Look at Vishnu’s Temple. If you don’t call it something like Vishnu’s Temple what would you call it? Kwagunt Peak? Ivanpah Butte? The Indians had no architecture to match the imaginative-ness of their religion or the majesty of these forms. Thunder Hogan would hardly do. You might take some elaborate descriptive phrase such as the Utes used for the country around the junction of Grand and Green, and try to cram “Toom-pin-wu-near-tu-weap” on your map. Or you might seize upon some translation and call your butte “Standing Rock.” But you would not have helped yourself much. Ute and Paiute do not strike us as especially euphonious tongues. Paiute mythical heroes are called S6-kus Wai-un-nats, or something worse; their chiefs labor under names like Chuarruumpeak or Nara guts ; some native placenames are said to be too obscene for translation onto any polite map.7

Perhaps Dutton did as well as another might have. Bizarre topography may justify exotic or even eccentric names. The “temple” habit that spread to Bryce repeats the Isis and Osiris motif, and Bryce throws in to boot a Wall Street, a Silent City, a Cathedral. In places it goes cute, as in Peekaboo Canyon. But what should one do for names in a geological funhouse? In the Grand Canyon, at least, Dutton’s names are like his superlatives of description — admissible because they cannot be avoided.

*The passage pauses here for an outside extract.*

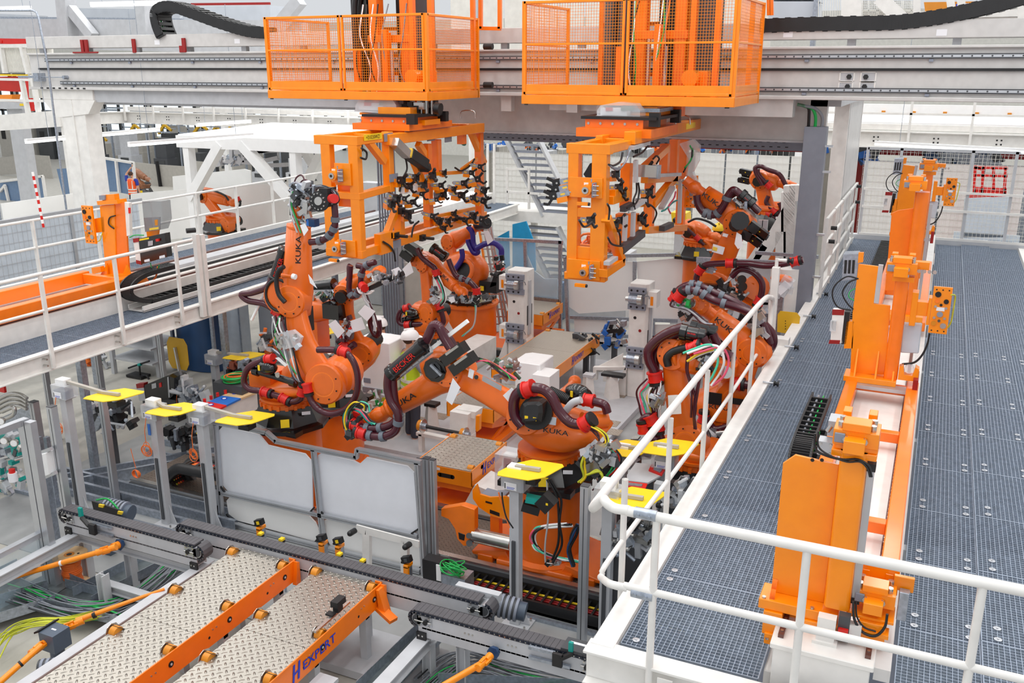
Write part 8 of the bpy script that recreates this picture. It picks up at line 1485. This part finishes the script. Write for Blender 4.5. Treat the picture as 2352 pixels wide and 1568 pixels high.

Later surveys of the river have had less unnamed country to work with and less imagination to turn loose. Since 1923 the fashion has been strictly practical. As plans for reclamation dams have crept down the canyons, surveyors’ instead of explorers’ language has come with them. Now on the detailed maps you will find every previously unnamed gulch and wash labeled for its distance from the head of the survey, which for the Grand Canyon division was Lee’s Ferry.

Now they are Six Mile Wash and One Hundred and Thirty Mile Canyon and Two Hundred Mile Rapid. At their very worst, Powell and Dutton did not name by transit or plane table or chain. Bright Angel Creek and. Sockdolager Rapid, or for that matter Shiva’s Temple and the Ottoman Amphitheater, seem livelier than Hundred and Ten Mile Point or 38° 40’ Spring.